I am seriously considering using ‘postart’ in my dissertation as opposed to socially engaged art (SEA), for it comes from a region where the phrase SEA bears rather troubled connotations. This is due to the time when, and the context where, it emerged – the years of transition in Eastern Europe in the 1990s. Many in Eastern Europe consider that it was due to the policies of the art sector’s international donors (such as the Soros Foundation amongst others), which through their extensive investment in a deprived artistic sector lacking the necessary attention as well as financial contribution from the state, were able to impose their financial and cultural- capital interests alike. To link this region-wide phenomena in the arts with the role foreign capital has played in the field of business, I call these activities ‘Foreign Direct Investment in the Arts (FDIA)’. On the one hand, it is hard to imagine the region without those FDIAs, the newly formed local scenes were grossly underfunded, therefore such capital injections played a vital role. But, as a growing number of scholars argue, due to the power of the donors, the ‘evolution’ of the scenes was put on a track that was designed in the interests of a handful of individuals who occupied decision-making positions within the donating institutions. This design, then, was carried out by another small group of local actors, mostly those already in an established position with a good international network or networking skills. All this paved the way for the professionalisation of the field of art. The question we must ask then, is: did this transition through a new professionalisation provide enough space and time for the scene and its actors to choose their own positions in the field, or was it, rather, a predetermined track that offered no flexibility and self-reflexivity? Some say that this rushed development fuelled by FDIAs is partially responsible for the cultural import of the managerial/project-based modes of the production of art, where trending themes and tropes of the global (that is, the Western scene) dominate the local ones via the freshly formed coalitions of western and local elites. And, since money is only available through these coalitions, these processes turn practitioners towards certain forms and modes of artistic expression rather than their own practices. There is a double dynamic at work in here: cultural import for the sake of future cultural exportability


Back to the KPP and postart, which, again Cichocki describes as:


A long-term artistic practice that does not lead (or only occasionally so) to the creation of a material work of art capable of a clear-cut allocation of authorship and also inaccessible to the viewer by the means of the conventional apparatus of distribution: the work of art – workshop – exhibition – museum. Usually, such practices are characterised by the employment of competencies from beyond the realm of art, incorporating various, also para-artistic subjects and, also by going through phases of dormancy and increased activity.
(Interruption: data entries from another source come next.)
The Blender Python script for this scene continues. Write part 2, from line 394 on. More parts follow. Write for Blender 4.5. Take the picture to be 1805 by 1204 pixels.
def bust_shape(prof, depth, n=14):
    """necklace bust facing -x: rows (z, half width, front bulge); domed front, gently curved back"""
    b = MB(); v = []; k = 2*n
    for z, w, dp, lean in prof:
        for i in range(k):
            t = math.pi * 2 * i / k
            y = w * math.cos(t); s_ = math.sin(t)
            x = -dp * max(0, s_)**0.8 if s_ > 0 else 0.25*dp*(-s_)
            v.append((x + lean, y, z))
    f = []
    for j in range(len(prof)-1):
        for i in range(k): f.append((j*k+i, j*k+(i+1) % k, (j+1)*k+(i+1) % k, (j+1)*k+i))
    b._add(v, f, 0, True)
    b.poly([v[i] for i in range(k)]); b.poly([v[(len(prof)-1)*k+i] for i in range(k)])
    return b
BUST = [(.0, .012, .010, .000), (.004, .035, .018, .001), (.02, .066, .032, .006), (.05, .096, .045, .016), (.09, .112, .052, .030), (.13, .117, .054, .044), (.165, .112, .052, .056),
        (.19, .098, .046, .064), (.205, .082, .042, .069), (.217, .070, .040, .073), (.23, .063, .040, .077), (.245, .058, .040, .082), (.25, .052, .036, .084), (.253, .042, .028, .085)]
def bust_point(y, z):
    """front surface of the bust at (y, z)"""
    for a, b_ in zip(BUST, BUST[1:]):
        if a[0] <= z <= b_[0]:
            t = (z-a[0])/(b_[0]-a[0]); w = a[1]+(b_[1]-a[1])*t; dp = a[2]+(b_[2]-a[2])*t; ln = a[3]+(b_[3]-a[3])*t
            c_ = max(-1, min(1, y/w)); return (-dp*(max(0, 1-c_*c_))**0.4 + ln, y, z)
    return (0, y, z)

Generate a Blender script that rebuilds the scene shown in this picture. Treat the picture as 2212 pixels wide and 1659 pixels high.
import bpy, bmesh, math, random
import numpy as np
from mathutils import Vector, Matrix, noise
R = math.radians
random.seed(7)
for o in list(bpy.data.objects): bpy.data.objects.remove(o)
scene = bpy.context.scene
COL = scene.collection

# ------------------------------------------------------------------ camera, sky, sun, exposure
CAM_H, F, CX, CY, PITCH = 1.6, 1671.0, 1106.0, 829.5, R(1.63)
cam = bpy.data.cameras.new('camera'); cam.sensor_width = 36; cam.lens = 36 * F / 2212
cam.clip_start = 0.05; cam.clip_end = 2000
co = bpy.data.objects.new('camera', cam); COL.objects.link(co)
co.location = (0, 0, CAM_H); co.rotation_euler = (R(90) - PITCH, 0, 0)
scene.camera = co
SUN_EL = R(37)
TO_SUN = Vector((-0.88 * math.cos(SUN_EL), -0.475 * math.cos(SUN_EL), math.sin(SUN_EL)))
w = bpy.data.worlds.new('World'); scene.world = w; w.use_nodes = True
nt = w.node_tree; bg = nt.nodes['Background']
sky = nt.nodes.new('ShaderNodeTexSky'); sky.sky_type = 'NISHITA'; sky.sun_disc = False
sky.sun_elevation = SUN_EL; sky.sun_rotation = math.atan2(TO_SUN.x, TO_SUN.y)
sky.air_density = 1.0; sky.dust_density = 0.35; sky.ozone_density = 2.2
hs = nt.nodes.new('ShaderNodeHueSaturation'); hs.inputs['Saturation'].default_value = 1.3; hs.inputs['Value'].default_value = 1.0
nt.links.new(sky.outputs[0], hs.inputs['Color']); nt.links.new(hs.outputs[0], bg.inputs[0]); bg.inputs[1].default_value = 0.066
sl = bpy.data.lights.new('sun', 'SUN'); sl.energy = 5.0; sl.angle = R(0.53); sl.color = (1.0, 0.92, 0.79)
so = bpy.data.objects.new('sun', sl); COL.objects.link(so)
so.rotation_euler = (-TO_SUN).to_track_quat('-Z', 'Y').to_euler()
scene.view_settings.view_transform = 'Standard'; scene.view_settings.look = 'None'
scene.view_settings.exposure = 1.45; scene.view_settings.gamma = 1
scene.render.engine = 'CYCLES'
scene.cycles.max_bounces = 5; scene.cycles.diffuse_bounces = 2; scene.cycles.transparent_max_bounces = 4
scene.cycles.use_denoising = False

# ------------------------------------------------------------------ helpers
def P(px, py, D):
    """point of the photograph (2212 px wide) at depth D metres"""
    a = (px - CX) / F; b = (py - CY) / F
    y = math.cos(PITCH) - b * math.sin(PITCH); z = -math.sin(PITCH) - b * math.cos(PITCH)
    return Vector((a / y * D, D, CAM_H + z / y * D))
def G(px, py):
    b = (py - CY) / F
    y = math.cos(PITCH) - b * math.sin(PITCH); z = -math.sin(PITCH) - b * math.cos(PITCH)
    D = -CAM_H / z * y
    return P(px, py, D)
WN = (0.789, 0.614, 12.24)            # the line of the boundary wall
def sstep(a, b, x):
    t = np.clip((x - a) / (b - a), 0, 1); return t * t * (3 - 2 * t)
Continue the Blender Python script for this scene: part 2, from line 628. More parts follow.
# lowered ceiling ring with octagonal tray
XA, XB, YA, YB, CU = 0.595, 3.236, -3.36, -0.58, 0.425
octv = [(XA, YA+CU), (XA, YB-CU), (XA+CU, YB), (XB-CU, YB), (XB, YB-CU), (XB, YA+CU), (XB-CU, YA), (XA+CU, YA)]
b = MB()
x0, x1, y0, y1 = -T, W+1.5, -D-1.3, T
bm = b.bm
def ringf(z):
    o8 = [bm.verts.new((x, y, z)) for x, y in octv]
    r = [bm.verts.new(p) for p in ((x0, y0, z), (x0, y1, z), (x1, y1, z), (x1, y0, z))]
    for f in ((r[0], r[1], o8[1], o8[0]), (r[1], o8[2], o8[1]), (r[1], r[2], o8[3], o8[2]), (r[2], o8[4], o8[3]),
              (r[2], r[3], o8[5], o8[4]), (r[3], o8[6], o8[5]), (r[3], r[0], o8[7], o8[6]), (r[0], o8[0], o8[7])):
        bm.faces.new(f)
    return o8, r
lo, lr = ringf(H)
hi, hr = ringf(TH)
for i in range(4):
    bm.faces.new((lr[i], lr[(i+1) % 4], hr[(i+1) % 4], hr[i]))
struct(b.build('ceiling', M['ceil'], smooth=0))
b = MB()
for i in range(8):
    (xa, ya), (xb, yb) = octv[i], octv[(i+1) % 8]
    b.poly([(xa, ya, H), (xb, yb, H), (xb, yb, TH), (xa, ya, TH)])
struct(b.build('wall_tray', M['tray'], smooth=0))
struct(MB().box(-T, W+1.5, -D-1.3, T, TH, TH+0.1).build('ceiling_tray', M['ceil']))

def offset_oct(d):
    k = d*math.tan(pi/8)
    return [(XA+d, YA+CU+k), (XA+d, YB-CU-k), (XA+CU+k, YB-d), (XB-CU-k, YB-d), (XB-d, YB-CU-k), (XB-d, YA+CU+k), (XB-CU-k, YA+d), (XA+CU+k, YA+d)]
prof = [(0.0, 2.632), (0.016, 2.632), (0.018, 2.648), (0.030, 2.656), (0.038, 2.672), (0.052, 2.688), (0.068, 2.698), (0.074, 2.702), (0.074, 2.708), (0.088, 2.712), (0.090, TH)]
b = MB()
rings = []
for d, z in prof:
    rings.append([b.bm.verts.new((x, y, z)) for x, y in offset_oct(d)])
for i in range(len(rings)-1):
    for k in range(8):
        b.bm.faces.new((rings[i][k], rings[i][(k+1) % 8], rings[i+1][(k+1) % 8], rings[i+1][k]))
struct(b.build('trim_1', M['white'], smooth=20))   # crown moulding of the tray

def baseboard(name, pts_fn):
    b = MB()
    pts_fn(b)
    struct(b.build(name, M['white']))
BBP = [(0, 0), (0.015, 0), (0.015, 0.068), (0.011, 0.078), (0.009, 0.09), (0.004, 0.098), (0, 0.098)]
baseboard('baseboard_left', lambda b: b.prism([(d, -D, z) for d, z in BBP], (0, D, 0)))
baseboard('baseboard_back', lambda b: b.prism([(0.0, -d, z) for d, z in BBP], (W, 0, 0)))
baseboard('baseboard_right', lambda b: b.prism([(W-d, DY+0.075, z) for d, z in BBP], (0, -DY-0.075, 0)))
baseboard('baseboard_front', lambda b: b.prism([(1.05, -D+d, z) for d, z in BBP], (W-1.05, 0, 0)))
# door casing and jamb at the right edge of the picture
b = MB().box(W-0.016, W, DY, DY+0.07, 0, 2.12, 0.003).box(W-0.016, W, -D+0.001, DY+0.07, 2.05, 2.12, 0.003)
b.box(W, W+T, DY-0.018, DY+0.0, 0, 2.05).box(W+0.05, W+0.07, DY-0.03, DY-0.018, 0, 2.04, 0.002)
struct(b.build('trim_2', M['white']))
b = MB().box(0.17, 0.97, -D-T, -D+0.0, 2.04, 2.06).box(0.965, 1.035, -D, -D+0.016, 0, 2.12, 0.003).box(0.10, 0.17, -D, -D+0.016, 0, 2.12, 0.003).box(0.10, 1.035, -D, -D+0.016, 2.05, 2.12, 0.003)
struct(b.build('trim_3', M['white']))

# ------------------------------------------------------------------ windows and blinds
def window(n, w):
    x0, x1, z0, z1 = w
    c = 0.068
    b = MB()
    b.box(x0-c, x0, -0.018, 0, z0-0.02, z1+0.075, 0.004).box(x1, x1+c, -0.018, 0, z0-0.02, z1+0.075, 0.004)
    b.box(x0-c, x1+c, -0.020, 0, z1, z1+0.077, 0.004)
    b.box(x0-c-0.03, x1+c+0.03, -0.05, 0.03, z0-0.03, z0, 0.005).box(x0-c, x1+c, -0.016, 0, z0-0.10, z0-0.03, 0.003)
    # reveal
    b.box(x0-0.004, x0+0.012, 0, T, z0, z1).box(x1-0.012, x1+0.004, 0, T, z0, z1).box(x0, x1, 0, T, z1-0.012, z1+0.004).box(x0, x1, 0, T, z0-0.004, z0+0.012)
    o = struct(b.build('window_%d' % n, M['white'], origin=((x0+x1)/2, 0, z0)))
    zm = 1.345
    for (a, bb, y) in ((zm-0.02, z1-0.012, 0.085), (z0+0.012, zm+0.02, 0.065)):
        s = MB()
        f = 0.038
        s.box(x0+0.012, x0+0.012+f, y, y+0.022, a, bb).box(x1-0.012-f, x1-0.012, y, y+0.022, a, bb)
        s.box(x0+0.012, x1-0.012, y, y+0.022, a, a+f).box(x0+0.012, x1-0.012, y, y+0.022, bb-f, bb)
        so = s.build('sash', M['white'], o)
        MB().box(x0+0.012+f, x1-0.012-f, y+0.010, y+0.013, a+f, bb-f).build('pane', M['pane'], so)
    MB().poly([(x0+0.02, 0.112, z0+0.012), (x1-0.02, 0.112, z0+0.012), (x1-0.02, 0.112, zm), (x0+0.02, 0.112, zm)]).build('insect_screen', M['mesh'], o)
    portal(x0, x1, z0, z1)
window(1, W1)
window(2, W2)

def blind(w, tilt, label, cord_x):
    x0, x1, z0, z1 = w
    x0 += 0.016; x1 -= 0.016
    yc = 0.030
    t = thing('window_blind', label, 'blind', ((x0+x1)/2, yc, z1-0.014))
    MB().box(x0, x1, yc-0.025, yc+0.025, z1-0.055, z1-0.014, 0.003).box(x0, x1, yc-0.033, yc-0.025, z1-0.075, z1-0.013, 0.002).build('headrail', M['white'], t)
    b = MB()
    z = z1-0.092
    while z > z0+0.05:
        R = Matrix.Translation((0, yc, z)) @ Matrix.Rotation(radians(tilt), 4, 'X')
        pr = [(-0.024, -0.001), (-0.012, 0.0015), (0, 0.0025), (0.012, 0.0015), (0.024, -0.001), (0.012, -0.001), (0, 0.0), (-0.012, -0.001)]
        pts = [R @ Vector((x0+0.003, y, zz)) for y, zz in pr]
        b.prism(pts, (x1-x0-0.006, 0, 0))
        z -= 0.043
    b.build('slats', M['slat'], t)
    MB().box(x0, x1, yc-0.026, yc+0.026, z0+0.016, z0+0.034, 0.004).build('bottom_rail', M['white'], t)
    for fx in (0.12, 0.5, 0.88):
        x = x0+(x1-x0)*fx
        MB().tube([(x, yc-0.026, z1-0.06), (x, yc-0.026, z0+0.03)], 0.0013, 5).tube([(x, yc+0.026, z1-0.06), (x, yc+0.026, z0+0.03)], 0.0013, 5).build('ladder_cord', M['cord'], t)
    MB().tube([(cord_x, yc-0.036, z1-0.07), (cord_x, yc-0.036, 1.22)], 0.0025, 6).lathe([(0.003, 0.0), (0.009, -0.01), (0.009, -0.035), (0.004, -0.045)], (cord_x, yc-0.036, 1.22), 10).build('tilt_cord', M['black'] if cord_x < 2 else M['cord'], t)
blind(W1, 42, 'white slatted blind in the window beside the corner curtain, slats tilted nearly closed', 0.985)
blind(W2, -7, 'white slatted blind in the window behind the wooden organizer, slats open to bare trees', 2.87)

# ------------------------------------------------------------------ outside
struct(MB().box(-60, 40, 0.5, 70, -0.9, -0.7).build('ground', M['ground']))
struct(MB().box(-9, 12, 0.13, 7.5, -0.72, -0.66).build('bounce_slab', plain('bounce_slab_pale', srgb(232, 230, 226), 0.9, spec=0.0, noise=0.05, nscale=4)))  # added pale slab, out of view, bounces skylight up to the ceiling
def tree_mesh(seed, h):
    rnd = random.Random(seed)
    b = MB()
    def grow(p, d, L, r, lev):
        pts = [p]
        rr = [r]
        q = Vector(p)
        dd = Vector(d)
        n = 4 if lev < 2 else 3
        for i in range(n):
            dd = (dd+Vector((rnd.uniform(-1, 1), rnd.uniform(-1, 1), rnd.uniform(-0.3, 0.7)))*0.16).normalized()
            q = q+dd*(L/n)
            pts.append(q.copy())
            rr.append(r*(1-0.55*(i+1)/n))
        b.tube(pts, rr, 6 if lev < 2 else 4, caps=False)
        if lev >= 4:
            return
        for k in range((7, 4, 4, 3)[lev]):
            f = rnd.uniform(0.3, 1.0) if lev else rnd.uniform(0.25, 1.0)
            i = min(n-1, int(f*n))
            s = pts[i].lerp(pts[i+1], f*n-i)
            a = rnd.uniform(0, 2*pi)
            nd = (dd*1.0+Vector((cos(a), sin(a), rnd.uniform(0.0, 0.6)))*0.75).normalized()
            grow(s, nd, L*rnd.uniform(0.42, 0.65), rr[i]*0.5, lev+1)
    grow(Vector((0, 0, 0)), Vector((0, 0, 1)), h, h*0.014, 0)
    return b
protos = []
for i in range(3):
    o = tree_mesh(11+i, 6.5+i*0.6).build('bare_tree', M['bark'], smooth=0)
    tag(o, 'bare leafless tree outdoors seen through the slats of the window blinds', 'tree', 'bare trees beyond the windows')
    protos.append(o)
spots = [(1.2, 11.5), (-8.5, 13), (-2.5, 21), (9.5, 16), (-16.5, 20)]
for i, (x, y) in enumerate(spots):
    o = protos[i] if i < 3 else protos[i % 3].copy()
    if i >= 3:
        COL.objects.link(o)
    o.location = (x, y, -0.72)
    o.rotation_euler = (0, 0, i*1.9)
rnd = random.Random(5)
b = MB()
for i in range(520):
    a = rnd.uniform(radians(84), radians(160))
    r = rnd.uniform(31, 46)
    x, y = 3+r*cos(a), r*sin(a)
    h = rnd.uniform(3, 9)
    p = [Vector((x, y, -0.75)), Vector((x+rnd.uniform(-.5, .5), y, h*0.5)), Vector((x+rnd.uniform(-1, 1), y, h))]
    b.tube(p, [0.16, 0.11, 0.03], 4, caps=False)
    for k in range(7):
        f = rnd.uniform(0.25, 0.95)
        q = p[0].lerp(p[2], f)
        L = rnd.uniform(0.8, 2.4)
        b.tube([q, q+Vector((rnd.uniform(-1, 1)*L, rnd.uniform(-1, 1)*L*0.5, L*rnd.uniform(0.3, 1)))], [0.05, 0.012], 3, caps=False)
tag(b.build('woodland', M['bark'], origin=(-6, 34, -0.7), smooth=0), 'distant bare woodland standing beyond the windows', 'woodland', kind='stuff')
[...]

Post-art is most often devoid of features (or they remain hidden) that enable us to identify the activities that it comprises, or objects from the non-artistic backdrop (title, author, originality, exhibition architecture, durability, etcetera). At the same time, post-art can be part of other para-artistic systems such as economics, political activism or horticulture. (…)


Over the weeks in Warsaw, I had the privilege of meeting with with numerous members of this group and spent a significant amount of time with folks that are engaged in a subsidiary of KPP, the Office for Postartistic Practices, which seeks to find the necessary financial resources for KPP’s manifold activities. Bogna Stepańska and Jakub Depczyński invited me to join the second Postartistic Plainair in Oplono-Zdrój, a small village on the borders of Poland, the Czech Republic and Germany. I am forever grateful for this invitation, for participating in this retreat meant that I spent days together with artists, organisers/facilitators, scholars, activists – who all are invested in challenging not only the current far-right illiberal (radical populist, fascist, etc.) ideologies, but also working interdependently on establishing an alternative to the so-called liberal canons, which, in my understanding fulfils Ludwiński’s prediction: it has greater potential.